• RECORDED DATA:
========

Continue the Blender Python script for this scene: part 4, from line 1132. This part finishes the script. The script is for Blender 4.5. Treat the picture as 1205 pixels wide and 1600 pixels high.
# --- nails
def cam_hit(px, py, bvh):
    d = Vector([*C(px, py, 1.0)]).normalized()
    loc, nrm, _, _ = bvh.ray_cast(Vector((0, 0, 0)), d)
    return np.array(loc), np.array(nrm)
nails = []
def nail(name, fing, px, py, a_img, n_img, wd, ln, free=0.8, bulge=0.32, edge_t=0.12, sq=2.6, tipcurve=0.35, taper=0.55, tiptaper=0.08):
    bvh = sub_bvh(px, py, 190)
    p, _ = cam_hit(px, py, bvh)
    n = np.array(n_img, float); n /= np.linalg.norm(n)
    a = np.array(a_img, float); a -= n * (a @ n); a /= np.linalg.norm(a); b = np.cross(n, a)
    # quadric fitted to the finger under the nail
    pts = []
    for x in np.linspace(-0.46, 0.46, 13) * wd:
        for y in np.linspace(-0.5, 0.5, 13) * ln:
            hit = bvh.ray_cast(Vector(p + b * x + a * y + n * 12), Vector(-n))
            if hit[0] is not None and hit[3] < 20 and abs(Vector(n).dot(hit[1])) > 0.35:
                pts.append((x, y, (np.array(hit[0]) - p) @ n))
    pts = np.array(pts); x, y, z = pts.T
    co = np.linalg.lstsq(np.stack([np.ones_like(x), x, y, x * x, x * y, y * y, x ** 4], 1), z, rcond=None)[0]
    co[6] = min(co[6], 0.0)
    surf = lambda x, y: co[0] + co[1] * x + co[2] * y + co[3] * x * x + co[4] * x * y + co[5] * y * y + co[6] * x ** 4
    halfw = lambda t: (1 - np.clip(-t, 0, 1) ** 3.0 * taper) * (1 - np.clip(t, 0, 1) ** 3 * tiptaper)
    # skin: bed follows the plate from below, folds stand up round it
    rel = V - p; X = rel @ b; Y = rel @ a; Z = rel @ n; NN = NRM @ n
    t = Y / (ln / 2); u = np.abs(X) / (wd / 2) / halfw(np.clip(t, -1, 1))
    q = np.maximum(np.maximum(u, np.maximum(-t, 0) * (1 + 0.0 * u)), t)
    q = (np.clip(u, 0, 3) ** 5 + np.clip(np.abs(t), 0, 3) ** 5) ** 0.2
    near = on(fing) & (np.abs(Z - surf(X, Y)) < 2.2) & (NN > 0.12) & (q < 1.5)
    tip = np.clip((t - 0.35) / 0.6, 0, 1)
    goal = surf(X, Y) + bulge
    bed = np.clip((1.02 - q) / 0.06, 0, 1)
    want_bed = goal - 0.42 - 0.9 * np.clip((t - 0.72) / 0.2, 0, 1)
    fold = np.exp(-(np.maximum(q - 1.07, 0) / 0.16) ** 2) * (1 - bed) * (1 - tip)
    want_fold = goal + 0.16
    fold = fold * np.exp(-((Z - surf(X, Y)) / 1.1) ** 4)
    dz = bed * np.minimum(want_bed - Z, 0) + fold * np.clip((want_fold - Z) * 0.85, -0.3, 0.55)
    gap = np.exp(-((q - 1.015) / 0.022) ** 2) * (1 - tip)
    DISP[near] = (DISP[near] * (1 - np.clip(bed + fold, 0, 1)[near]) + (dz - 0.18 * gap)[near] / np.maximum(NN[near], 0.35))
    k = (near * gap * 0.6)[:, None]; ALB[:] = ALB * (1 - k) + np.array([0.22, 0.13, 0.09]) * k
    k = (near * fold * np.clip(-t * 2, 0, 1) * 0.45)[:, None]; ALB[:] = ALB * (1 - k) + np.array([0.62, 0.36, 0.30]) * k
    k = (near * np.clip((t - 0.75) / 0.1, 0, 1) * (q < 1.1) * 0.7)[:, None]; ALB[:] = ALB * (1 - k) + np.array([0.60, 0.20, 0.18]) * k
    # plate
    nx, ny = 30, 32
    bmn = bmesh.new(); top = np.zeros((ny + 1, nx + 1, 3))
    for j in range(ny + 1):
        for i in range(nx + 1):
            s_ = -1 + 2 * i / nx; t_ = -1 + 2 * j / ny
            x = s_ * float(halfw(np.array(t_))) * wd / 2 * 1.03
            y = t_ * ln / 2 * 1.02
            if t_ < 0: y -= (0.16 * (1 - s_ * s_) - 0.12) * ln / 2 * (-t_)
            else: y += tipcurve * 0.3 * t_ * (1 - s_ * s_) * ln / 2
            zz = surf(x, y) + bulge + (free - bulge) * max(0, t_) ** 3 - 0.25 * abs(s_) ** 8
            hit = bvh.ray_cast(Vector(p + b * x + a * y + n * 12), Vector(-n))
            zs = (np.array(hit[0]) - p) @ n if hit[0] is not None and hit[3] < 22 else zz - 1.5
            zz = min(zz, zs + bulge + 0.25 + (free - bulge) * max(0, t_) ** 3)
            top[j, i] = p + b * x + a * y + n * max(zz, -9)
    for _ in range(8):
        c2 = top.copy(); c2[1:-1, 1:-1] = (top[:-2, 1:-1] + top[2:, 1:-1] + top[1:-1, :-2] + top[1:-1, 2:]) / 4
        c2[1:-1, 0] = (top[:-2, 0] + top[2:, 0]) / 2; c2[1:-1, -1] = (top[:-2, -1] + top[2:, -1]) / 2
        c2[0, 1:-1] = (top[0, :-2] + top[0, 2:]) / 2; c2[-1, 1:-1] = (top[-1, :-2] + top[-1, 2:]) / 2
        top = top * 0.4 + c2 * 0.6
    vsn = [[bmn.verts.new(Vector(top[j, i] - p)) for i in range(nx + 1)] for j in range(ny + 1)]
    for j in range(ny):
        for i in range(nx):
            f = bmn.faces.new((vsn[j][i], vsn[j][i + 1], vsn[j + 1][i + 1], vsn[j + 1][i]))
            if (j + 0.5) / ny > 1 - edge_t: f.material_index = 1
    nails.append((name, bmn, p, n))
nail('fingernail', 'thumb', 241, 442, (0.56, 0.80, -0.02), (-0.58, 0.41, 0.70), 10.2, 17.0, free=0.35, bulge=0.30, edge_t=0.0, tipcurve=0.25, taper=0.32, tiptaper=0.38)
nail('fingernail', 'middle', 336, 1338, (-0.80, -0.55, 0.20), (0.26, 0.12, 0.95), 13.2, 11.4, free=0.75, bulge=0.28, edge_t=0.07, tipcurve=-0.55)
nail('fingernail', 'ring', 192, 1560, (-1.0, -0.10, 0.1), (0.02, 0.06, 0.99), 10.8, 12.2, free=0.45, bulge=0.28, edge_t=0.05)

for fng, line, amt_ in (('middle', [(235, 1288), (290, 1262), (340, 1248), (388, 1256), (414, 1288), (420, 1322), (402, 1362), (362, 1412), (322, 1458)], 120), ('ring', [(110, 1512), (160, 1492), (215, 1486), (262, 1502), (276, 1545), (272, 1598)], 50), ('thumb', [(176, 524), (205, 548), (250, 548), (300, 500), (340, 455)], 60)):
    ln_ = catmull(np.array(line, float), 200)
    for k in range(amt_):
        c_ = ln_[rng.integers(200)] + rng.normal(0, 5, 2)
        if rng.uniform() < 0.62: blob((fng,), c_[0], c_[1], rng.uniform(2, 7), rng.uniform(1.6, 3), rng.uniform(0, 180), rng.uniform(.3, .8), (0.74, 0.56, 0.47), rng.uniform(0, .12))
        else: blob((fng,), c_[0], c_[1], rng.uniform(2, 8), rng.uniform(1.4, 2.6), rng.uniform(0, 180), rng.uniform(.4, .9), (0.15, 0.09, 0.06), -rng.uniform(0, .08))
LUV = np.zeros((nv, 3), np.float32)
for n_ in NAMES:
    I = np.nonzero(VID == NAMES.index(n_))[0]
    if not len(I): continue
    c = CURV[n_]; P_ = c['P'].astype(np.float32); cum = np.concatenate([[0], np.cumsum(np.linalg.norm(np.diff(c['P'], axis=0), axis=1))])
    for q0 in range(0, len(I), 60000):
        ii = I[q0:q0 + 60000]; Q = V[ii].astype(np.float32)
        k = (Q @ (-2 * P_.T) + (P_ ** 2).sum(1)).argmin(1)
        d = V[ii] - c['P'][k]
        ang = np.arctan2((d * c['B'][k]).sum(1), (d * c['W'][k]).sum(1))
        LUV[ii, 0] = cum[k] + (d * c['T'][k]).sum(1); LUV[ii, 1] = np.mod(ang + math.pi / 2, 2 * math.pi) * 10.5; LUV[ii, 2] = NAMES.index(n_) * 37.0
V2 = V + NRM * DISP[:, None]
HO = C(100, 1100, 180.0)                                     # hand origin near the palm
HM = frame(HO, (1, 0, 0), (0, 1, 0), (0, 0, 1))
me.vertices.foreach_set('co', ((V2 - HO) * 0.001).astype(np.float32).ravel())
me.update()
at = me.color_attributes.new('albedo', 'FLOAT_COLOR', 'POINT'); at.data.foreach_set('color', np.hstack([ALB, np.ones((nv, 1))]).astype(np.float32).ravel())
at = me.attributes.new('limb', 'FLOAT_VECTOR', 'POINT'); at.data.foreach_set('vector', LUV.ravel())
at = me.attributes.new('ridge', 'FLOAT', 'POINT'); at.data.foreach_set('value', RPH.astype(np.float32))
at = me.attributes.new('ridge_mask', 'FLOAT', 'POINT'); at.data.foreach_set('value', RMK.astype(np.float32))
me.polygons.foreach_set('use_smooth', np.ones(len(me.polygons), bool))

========

• PROBLEM TO WORK ON: Go through the material and copy out every line with "from" in it.

• ANSWER TO THIS PROBLEM:
Continue the Blender Python script for this scene: part 4, from line 1132. This part finishes the script. The script is for Blender 4.5. Treat the picture as 1205 pixels wide and 1600 pixels high.
    # skin: bed follows the plate from below, folds stand up round it